Start with the line that contains "Write the bpy" and end with the line that contains "from mathutils import Vector, Matrix, noise"; retype those lines and the ones between them exactly, without any pictures.
──────────────────────────────
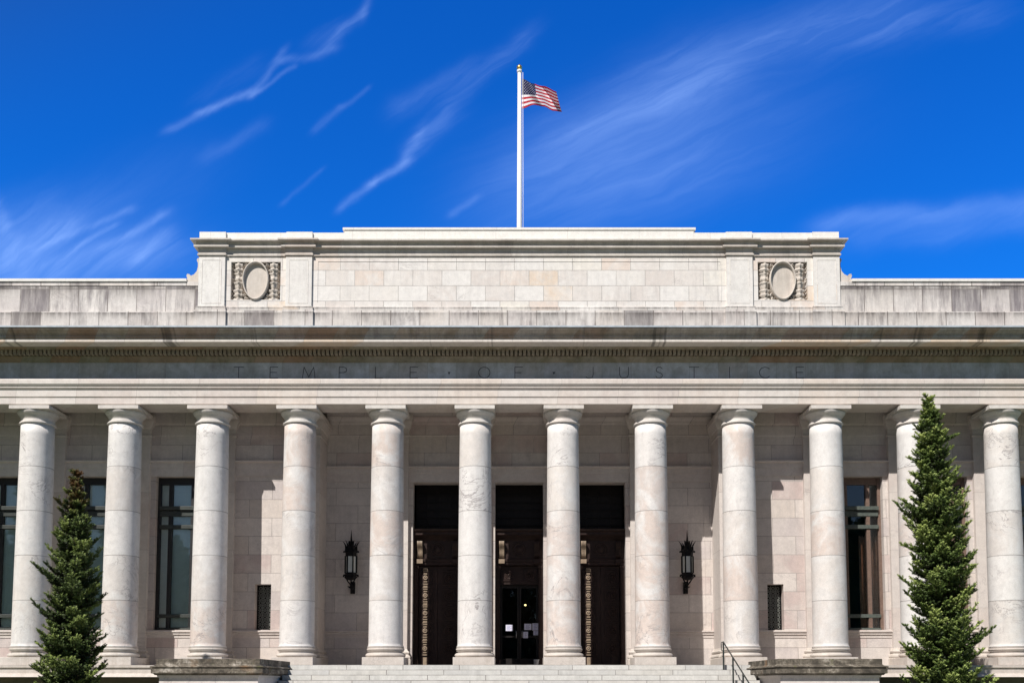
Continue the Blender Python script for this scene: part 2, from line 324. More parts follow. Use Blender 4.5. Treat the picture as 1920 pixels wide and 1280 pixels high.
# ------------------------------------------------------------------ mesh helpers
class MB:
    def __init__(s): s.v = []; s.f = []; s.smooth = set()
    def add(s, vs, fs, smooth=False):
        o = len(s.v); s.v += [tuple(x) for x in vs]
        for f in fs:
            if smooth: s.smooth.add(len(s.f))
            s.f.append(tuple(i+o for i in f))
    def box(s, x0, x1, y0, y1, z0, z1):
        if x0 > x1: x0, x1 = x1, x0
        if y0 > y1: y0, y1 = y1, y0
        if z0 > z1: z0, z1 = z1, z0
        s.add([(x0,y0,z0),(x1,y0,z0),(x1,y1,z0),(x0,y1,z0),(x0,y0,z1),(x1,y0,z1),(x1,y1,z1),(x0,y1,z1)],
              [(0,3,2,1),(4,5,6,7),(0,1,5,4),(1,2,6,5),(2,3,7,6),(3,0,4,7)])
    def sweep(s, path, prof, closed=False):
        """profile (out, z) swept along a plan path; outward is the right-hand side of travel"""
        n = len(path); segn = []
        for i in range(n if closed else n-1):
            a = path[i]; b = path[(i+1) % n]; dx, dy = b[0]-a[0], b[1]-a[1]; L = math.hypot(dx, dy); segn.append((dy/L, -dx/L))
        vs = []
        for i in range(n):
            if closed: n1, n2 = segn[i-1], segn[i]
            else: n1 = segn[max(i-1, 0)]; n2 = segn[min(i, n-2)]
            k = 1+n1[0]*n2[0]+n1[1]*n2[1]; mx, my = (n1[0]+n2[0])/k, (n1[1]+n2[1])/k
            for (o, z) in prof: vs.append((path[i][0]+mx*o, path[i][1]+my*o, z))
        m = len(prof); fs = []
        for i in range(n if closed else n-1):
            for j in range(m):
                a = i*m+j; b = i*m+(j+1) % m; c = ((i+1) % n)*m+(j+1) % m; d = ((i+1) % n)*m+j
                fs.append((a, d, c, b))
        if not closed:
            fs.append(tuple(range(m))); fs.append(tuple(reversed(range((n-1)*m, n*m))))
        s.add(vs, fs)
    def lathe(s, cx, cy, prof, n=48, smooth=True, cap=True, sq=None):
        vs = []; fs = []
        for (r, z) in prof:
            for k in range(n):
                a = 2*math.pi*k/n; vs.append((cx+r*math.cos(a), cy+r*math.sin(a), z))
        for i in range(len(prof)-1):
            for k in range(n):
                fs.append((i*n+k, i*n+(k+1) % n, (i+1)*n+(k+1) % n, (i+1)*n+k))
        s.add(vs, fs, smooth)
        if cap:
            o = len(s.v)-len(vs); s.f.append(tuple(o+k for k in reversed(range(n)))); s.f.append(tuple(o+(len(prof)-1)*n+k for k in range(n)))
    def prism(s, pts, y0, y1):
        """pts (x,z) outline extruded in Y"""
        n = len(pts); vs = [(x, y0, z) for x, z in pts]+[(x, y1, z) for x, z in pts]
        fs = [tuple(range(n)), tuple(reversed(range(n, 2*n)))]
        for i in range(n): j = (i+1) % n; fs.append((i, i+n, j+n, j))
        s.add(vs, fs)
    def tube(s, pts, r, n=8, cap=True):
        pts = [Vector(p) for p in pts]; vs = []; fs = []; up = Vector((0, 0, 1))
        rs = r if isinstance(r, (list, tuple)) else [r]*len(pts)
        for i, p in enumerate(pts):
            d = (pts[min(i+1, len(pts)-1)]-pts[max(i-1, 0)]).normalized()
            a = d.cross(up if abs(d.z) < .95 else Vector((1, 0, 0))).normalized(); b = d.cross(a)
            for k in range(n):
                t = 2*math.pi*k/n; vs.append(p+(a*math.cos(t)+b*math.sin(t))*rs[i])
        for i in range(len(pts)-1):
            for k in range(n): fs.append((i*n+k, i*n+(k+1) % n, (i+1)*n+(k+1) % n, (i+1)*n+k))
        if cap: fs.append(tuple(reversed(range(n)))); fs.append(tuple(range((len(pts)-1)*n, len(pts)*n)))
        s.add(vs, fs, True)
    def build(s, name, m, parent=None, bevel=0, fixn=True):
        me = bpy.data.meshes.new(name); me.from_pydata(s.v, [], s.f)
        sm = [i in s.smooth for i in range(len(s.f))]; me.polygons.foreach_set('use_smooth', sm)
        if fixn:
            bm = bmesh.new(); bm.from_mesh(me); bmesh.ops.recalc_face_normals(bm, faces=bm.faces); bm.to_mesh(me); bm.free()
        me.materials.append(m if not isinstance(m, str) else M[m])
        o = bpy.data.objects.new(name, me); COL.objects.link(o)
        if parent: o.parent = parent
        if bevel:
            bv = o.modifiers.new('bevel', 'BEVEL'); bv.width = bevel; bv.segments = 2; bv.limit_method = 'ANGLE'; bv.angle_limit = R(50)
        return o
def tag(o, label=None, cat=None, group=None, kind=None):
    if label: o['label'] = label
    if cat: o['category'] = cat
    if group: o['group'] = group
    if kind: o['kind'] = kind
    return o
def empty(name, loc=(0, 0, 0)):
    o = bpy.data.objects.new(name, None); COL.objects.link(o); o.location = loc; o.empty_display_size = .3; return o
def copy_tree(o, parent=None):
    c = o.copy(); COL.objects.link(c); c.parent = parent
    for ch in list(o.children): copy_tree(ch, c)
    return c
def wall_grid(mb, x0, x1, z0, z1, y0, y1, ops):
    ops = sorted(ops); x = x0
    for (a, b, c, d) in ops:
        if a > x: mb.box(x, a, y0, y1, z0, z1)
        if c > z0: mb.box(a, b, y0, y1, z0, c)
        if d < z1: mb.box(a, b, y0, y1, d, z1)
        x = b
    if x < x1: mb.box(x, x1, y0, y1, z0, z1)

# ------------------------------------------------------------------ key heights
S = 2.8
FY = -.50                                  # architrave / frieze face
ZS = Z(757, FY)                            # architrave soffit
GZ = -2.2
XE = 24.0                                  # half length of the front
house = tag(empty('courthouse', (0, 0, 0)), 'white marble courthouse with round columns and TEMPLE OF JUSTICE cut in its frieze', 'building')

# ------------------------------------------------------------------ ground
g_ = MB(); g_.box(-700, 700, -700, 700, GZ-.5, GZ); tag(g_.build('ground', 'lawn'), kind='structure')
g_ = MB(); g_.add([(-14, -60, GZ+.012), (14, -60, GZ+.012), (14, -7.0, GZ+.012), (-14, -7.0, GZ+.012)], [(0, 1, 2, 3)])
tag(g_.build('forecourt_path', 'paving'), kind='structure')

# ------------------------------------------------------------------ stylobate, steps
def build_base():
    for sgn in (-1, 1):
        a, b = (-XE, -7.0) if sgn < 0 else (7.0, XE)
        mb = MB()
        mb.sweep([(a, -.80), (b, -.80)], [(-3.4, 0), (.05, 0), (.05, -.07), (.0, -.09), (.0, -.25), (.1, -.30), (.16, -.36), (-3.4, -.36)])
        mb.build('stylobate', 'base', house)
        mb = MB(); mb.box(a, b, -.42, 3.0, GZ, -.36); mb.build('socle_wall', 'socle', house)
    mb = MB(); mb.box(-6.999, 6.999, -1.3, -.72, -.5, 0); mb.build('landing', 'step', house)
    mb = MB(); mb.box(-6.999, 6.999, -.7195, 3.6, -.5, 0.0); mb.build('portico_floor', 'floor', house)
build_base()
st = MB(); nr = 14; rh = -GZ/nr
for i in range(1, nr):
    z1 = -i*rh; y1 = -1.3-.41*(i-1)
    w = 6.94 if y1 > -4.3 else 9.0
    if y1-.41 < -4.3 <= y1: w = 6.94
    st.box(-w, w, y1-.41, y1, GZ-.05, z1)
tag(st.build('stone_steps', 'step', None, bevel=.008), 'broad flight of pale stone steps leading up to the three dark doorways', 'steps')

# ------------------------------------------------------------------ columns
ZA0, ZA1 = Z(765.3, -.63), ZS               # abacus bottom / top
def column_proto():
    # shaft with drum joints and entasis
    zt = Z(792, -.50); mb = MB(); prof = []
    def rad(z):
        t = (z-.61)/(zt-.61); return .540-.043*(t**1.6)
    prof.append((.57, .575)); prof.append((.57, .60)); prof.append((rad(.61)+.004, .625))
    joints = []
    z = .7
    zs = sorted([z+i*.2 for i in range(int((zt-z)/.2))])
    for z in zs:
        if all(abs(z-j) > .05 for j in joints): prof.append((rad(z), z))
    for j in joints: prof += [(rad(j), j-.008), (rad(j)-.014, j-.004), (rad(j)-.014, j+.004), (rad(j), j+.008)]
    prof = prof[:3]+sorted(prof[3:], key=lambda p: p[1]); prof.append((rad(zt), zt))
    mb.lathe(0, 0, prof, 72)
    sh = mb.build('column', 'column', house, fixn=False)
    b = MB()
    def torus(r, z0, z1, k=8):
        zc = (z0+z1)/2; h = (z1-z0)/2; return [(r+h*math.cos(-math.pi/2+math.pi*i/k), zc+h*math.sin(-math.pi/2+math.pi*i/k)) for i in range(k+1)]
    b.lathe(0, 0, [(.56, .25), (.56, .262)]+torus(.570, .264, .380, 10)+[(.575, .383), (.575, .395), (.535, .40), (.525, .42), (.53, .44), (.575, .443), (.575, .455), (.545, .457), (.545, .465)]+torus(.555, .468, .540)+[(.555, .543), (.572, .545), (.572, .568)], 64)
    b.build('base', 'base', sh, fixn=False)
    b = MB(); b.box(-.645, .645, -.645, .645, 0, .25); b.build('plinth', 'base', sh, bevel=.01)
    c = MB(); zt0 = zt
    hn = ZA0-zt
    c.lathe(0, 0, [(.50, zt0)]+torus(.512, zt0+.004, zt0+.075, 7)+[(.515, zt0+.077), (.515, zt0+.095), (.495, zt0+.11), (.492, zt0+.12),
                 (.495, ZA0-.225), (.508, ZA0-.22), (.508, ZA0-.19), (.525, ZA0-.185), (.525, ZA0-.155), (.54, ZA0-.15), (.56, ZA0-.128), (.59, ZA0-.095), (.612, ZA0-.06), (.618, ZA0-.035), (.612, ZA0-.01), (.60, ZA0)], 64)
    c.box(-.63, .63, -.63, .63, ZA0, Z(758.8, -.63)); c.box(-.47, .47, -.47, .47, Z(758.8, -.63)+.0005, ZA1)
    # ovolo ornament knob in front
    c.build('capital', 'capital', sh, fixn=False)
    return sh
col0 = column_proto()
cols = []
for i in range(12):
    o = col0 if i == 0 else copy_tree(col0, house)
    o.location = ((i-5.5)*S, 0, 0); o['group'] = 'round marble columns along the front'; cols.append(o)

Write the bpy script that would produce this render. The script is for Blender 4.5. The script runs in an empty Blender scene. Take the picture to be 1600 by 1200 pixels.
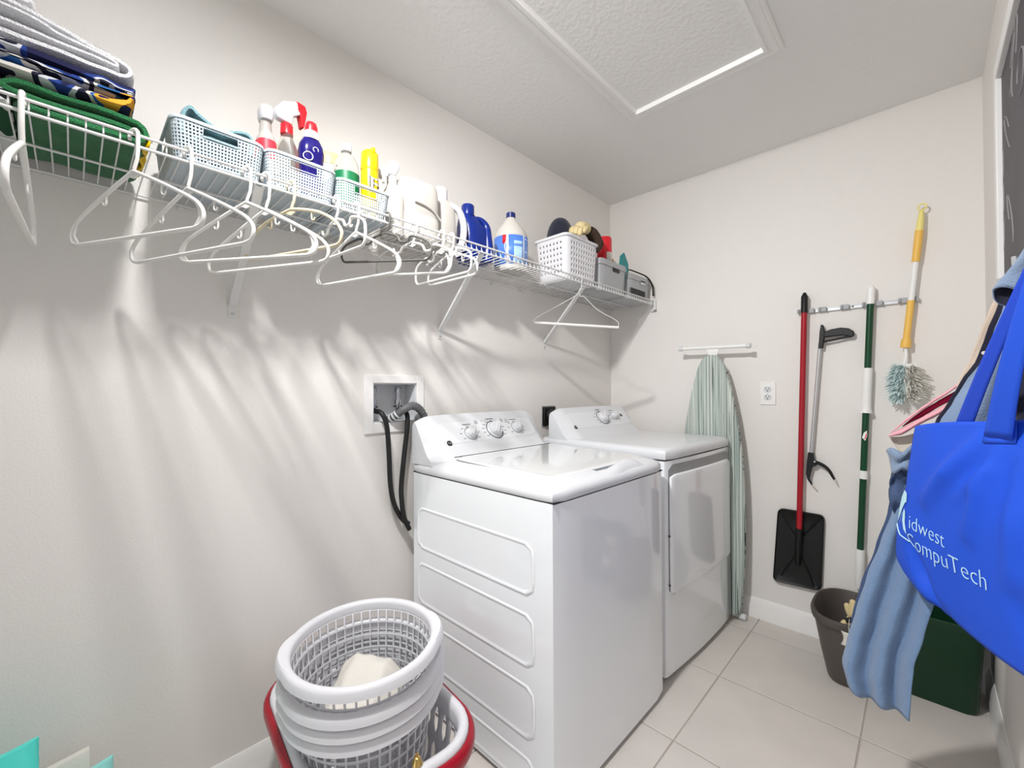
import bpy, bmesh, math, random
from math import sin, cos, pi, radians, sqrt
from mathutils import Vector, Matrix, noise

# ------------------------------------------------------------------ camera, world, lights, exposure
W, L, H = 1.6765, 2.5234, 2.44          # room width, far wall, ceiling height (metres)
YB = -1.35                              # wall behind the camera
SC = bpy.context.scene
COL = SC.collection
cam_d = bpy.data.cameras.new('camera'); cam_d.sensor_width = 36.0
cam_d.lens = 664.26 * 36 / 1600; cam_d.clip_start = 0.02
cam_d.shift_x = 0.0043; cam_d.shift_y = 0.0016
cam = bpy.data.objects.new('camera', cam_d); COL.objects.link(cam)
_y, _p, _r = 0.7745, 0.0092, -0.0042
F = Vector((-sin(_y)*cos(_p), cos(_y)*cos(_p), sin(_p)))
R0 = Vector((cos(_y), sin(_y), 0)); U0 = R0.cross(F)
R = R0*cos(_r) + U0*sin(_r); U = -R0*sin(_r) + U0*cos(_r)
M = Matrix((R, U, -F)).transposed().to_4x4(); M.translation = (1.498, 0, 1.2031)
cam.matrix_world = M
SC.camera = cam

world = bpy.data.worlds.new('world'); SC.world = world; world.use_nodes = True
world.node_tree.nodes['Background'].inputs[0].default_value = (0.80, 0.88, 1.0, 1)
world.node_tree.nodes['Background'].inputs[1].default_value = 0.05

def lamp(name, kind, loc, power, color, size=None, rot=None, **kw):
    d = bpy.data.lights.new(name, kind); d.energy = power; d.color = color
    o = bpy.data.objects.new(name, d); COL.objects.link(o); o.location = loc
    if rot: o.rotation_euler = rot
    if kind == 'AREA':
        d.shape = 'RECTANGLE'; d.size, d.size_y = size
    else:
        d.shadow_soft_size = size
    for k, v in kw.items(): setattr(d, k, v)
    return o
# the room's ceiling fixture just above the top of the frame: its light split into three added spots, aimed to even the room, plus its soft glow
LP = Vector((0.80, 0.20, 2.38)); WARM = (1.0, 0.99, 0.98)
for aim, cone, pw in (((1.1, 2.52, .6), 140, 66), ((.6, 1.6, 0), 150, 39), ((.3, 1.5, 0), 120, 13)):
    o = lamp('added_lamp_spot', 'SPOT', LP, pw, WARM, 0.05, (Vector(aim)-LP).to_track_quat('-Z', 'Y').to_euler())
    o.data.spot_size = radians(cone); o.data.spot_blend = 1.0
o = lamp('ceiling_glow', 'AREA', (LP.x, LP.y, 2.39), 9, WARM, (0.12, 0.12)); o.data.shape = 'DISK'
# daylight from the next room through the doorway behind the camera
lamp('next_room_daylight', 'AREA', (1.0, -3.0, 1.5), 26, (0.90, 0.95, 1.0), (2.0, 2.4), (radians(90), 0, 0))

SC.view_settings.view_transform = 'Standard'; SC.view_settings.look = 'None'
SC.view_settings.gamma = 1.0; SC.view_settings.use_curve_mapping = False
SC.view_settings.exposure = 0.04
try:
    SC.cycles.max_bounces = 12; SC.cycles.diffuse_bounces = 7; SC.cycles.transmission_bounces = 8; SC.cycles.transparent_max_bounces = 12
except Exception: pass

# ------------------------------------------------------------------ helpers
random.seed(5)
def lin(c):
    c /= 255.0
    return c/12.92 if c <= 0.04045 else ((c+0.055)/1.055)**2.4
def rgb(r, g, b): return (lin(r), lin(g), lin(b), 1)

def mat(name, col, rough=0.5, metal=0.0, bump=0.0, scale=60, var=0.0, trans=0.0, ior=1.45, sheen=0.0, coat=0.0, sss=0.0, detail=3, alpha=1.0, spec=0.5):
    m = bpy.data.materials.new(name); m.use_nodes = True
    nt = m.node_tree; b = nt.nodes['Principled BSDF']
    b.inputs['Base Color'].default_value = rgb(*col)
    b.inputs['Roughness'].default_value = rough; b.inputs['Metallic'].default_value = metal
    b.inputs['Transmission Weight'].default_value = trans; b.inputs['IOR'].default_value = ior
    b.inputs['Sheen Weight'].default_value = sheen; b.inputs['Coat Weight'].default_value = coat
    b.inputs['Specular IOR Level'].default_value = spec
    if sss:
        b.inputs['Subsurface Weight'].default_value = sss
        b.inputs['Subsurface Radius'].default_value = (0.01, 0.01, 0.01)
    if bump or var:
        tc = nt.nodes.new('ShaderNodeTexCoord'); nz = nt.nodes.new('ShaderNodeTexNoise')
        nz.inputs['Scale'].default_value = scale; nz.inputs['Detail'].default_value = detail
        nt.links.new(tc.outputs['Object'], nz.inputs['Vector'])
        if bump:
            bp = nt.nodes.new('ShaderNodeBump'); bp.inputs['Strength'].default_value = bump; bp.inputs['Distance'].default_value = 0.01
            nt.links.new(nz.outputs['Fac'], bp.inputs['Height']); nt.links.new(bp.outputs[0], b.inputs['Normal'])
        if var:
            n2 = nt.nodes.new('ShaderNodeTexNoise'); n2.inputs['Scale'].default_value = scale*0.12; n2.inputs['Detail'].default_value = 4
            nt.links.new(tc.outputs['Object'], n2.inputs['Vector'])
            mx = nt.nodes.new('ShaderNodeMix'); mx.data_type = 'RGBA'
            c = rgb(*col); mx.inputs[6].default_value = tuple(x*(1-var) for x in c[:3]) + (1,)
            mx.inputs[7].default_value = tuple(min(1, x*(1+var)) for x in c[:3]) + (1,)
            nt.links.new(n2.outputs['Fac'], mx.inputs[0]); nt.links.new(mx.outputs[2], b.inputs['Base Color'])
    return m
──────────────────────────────
> [WRITTEN SOLUTION]:
Write the bpy script that would produce this render. The script is for Blender 4.5. The script runs in an empty Blender scene. Take the picture to be 1600 by 1200 pixels.
import bpy, bmesh, math, random
from math import sin, cos, pi, radians, sqrt
from mathutils import Vector, Matrix, noise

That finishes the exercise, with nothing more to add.